Deberíamos escribir enciclopedias sobre el papel esencial de los carismas en la vida económica y civil, empezando por las cosas menos obvias. Por ejemplo, una de las dimensiones de los carismas y de la gratuidad-charis es su “naturaleza”, que los hermana con la tierra y nos revela la gratuidad escondida misteriosa pero realmente en la naturaleza. Cuando nos encontramos con un auténtico portador de un carisma, ya se trate de un cooperador social o de la fundadora de una comunidad religiosa (he conocido a muchos y siempre me han hecho mejor persona), la primera y más radical experiencia es la sensación incluso física de encontrarnos ante una persona que nos quiere y que hace bien al mundo con su existencia. No vemos a una persona mejor o más altruista, sino a una persona que es y hace lo que es. El carisma no es algo primordialmente ético, sino antropológico y ontológico: es el ser que se manifiesta y resplandece. La gratuidad es ejercicio ordinario en la vida diaria (aunque hacen falta muchas virtudes para no perderla por el camino). Así los carismas son a un tiempo pura espiritualidad y pura laicidad. Son la mayor docilidad y la denuncia y la acción más radicales para <derribar de los tronos a los poderosos>. Esta dimensión “natural” de los carismas, por ejemplo, hace que quienes se sienten beneficiados por esta gratuidad no se sientan en deuda. Esta gratuidad les quita a los bienes su demonio (el hau, como lo llaman los polinesios), liberándonos y haciendo de la reciprocidad un encuentro de libertad.

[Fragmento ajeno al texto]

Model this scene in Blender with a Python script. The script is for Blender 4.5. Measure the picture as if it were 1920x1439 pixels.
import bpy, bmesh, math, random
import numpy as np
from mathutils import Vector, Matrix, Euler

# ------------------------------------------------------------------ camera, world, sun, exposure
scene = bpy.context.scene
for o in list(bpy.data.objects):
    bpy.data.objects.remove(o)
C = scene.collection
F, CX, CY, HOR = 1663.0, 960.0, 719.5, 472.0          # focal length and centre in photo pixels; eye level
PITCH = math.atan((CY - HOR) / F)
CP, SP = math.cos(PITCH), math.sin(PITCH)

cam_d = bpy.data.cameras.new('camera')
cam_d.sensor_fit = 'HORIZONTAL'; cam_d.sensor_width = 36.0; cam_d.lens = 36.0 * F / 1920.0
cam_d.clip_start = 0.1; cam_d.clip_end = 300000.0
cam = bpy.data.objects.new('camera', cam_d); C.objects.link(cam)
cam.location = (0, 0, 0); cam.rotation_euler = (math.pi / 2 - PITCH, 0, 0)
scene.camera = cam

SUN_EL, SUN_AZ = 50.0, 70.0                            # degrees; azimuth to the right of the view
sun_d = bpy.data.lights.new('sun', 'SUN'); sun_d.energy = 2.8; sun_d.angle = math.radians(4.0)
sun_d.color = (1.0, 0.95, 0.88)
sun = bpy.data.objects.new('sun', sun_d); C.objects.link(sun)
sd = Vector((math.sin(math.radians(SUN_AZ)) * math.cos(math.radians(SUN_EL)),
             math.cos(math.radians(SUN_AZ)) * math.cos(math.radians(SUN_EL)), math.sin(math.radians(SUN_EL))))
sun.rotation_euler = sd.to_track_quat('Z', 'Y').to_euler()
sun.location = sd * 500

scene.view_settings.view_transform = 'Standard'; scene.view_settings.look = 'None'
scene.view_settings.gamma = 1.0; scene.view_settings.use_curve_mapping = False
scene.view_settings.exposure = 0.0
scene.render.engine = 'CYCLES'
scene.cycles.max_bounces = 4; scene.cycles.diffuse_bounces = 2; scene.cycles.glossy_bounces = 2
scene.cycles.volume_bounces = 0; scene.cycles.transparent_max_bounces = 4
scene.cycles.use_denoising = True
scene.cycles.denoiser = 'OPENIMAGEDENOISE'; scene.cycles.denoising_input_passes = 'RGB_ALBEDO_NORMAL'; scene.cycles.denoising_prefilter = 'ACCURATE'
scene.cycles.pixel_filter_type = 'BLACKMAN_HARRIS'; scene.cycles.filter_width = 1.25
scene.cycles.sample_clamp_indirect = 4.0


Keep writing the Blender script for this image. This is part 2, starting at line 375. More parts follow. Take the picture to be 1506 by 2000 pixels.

Es muy importante esta amistad entre la gratuidad y la naturaleza. El árbol crece y da fruto porque está hecho así; no podría hacer otra cosa. El arroyo se arroja al lago porque obedece a una ley natural. Así es el carisma: quien lo recibe actúa porque “está hecho así” y porque “no podría hacer otra cosa”. Sabe que debe cuidar y alimentar “eso” que le habita. Siente que lo que le habla por dentro y le guía (el carisma) actúa como una fuerza propia y a la vez, paradójicamente, es también la parte mejor y más verdadera de sí mismo. Esta dinámica de “intimidad-alteridad”, que impide a su portador adueñarse del carisma y usarlo en su propio provecho (cuando lo hace, el carisma desaparece), es la que garantiza la gratuidad. Esta dinámica vale para los fundadores de comunidades carismáticas, pero también para cada uno de los miembros de estas comunidades, que no son simples seguidores de un movimiento ni socios de una organización, sino personas guiadas desde dentro porque están habitadas por el mismo carisma que el fundador. Los franciscanos no tratan de seguir y mucho menos de imitar a Francisco, sino que con Francisco siguen su propio carisma y se convierten con el tiempo en lo que ya son. En esto se esconde el misterio de los carismas, de todos los carismas religiosos y laicos (si es que hace falta distinguirlos) y de su típica libertad.
Aquí aparece también una profunda analogía entre el carismático y el artista: ambos son “servidores” de un daimon, de un Espíritu, obedecen a una voz y saben vencer la muerte. Teresa de Avila y Caravaggio fueron realidades morales muy distintas, pero ambos hicieron un mundo más bello y mejor, nos amaron y nos aman gratuitamente. Aquí la gratuidad se entrecruza con la belleza, que tanto se le parece. Ambos expresan el valor intrínseco de la vida, que viene antes de cualquier precio, antes de la reciprocidad e incluso antes de la mirada del otro. Es la belleza-gratuidad que hacía engalanar y decorar los salones de los palacios y las bóvedas de las catedrales. La misma que hoy le impulsa a Juana a decorar con gusto la mesa aunque haya enviudado y se haya quedado sola sin poder compartirla con nadie.
Los carismas llegan al mundo para el bien de todos, incluso de los que no los ven o los desprecian. Pero sobre todo vienen para los pobres. Si no hubiera carismas, los pobres no serían vistos, amados, cuidados, salvador, estimados: <Hoy llega la salvación a nuestra comunidad: una familia con cinco hijos, todos minusválidos> (Don Lorenzo Milani). La mirada distinta de los carismas les da a los pobres esperanza y alegría, y muchas veces los resucita. La mirada de los pobres hace que el carisma siga vivo, sin dejarlo morir ni convertirse en una simple institución.
Los carismas y su gratuidad son los que nos revelan la Navidad. Y la Navidad es la que nos ilumina la charis. Feliz Navidad a todos.